What to do - Write out exactly the lines from the start of the entries through the one that contains "var noise_b := FastNoiseLite.new()", including both.

Records -
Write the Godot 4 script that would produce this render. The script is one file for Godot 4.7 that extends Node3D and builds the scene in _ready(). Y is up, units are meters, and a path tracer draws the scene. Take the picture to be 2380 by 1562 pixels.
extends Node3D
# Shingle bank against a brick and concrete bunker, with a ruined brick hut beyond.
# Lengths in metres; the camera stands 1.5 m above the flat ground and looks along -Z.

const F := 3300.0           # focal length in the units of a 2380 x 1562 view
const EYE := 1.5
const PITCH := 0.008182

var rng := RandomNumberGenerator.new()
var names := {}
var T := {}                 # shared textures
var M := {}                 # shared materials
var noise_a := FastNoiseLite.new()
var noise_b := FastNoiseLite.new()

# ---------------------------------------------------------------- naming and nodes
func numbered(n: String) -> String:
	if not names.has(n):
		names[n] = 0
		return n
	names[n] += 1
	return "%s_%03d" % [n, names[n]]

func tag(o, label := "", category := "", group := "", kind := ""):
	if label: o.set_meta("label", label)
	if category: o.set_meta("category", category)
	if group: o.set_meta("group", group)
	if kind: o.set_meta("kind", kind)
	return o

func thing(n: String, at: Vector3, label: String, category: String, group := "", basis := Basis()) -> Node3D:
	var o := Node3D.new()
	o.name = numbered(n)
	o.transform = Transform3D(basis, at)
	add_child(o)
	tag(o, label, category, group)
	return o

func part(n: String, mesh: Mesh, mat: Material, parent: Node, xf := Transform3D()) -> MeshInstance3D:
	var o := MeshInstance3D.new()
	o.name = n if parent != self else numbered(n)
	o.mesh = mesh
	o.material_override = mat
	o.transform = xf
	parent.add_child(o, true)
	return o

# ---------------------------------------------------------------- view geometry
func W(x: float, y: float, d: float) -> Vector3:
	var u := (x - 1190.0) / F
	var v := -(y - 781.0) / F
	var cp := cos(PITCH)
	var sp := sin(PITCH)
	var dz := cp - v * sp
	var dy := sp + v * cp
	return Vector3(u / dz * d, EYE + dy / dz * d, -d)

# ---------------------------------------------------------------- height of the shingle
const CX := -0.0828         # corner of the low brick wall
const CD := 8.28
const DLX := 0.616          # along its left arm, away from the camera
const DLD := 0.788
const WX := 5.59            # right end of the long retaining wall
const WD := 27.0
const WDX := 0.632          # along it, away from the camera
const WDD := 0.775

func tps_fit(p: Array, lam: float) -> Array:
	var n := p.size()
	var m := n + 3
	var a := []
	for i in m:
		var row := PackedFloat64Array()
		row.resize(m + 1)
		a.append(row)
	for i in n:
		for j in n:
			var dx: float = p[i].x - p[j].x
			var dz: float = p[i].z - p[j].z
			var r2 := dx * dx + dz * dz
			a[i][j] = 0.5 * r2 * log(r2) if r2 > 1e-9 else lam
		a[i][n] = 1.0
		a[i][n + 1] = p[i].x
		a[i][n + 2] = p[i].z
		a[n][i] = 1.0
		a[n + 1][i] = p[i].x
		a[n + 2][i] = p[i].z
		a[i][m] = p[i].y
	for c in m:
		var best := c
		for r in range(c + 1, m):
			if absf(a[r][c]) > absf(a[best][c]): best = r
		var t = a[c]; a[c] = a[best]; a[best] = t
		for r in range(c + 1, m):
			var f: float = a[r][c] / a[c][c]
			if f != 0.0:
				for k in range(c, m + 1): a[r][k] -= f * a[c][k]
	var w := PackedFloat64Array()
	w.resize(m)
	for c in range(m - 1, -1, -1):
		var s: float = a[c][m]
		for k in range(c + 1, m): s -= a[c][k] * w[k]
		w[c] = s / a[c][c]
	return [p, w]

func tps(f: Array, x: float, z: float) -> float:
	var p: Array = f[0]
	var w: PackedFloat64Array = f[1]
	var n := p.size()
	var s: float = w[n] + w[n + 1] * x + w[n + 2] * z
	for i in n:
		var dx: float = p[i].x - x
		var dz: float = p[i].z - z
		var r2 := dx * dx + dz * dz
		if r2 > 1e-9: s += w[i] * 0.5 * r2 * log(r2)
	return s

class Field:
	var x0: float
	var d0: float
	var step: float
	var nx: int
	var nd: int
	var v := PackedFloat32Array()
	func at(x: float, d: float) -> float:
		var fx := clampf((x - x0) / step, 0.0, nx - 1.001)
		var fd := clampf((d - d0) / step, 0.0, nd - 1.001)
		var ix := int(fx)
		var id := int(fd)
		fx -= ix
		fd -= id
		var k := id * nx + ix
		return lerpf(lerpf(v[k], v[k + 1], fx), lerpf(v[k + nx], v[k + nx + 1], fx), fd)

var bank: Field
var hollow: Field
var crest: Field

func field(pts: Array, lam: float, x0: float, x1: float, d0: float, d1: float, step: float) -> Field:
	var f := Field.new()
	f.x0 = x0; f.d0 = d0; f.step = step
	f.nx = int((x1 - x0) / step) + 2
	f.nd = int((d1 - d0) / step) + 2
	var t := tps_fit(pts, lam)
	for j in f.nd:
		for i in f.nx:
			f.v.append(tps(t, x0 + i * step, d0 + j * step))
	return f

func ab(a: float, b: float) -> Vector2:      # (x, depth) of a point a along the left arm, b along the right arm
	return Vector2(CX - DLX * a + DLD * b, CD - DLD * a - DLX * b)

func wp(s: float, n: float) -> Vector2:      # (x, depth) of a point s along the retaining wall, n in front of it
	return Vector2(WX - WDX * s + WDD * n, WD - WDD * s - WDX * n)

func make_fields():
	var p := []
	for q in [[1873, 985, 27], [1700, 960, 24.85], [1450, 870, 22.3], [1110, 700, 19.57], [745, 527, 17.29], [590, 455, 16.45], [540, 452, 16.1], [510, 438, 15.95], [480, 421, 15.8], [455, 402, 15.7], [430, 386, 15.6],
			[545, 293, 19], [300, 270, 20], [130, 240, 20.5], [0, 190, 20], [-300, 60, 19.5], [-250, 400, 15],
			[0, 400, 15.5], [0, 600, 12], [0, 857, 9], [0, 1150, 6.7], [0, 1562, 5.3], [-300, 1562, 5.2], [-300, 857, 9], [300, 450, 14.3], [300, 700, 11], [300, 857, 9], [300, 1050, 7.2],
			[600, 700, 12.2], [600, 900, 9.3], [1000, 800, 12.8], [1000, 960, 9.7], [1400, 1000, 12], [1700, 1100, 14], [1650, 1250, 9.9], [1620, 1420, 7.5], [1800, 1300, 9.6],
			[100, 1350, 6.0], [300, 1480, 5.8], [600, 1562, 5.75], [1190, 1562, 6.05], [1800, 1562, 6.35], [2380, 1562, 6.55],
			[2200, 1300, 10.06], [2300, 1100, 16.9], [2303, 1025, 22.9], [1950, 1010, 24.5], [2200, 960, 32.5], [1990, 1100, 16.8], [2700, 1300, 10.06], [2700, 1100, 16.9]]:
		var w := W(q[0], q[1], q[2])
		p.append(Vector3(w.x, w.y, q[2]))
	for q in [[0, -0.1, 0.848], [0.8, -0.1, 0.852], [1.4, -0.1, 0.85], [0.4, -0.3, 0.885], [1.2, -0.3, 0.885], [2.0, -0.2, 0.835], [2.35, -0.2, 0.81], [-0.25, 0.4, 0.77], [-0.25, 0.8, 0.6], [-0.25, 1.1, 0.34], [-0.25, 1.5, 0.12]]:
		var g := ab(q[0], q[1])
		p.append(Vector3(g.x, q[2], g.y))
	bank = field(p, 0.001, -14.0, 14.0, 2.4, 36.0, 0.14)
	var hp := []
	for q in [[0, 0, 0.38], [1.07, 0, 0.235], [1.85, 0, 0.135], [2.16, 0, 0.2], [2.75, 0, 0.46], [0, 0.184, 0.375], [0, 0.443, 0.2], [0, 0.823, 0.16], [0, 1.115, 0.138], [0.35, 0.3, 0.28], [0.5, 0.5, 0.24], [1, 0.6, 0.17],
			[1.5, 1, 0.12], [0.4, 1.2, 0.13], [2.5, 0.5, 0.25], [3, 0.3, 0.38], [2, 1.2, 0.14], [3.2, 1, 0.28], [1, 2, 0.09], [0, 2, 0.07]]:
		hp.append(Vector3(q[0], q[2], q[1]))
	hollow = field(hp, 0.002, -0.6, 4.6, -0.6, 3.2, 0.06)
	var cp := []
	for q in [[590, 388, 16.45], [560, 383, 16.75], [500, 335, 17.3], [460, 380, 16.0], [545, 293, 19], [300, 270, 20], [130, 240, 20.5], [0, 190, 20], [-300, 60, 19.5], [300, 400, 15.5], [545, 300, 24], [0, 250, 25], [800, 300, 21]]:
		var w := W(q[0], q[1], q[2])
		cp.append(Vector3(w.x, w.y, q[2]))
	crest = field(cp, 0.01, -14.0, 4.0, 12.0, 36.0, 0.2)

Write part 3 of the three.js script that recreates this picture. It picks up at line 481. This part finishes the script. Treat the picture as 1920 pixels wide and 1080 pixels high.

Solution to this task -
Write the Godot 4 script that would produce this render. The script is one file for Godot 4.7 that extends Node3D and builds the scene in _ready(). Y is up, units are meters, and a path tracer draws the scene. Take the picture to be 2380 by 1562 pixels.
extends Node3D
# Shingle bank against a brick and concrete bunker, with a ruined brick hut beyond.
# Lengths in metres; the camera stands 1.5 m above the flat ground and looks along -Z.

const F := 3300.0           # focal length in the units of a 2380 x 1562 view
const EYE := 1.5
const PITCH := 0.008182

var rng := RandomNumberGenerator.new()
var names := {}
var T := {}                 # shared textures
var M := {}                 # shared materials
var noise_a := FastNoiseLite.new()
var noise_b := FastNoiseLite.new()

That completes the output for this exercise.